Hearst experiment: Clickstreams as the new data currency

By Noreyana Fernando

Columbia University

New York City, New York, USA


When Hearst scooped Rick McFarland out of Amazon, the company had a tall order for him: transport data from all its 250 Web sites without disturbing Web site operations, create new metrics for a period of one hour to one week — and make it happen in under five minutes.

The Buzzing@Hearst project increased traffic to Hearst’s 250+ Web sites by 25%. This was no easy feat, and McFarland, vice president of data science at Hearst, managed to make this happen with US$200,000 and a team of two, he explained to the audience at the Big Data Media Conference, a joint venture of World Newsmedia Network (WNMN) and INMA.
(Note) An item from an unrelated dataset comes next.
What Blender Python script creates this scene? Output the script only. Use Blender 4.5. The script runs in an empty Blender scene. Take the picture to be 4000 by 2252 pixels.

Rick McFarland says Hearst is in the data distribution business.
Rick McFarland says Hearst is in the data distribution business.

McFarland says Hearst isn’t in the publishing business. Not even in the media business. “It is really in the data distribution business,” he said, as the company is creating and disseminating 100 to 200 GB of data a day. “Data is the gasoline.”

The world has lost the customer — that is why people are working around the clock to chase the customer, McFarland said. When he started in 1990, customer data was mostly gathered by surveys whose results came in a bound book or CD-ROM. And people would build their business on this.

Today, it is called clickstream data that comes directly from Web site.

Clickstream data is a term to describe big data with velocity. It usually comes in daily from sites like Omniture or Google Analytics. Today, every device from a phone to a watch is transmitting trillions of lifestream data. They are life-trackers. The information from this device is distributed to many different sources.

In a futuristic example that is actually happening today, a person in Australia can think, “Raise my right hand,” and a person in London would perform the action, McFarland said. Thought patterns can be collected through waves; McFarland believes this is the future, helping companies get as close as possible to the customer and their decision-making.

His objective at Hearst was to capture as much of the clickstream as he could: Action (scrolling, mouse movement), events (listening to audio, watching video), geospatial (GPS, movement, proximity), and sensor data (pulse, gait, body temperature).

So McFarland created a data pipeline, allowing the real-time funnelling of the most popular content across all Web site. It also let people to click on it and re-circulate and share this content. He had successfully leveraged the full weight of Hearst’s entire infrastructure.

Here is a practical guide to how he created a data highway that transported data between APIs in much less than five minutes:

Four phases:

  1. Collect massive amounts of data. Ingestion is first step. Establish the connections to pull the data in. Invest in a tag manager for buckets where you can put tags in and use it to deliver javascript to all of my Web sites.

  2. Clean the data. No one can much with raw dirty data.

  3. Data science: Create metrics from the cleaned data, such as regression models to forecast performance.

  4. Expose the data.

The whole process took a 105 seconds. “For a data geek, this is awesome,” McFarland said.

Having the right people are key to making the seemingly possible happen, he said. Many people getting out of school are good at one narrow thing — but there are people willing to experiment with multiple narrow things and that is the kind of person a company needs, according to McFarland.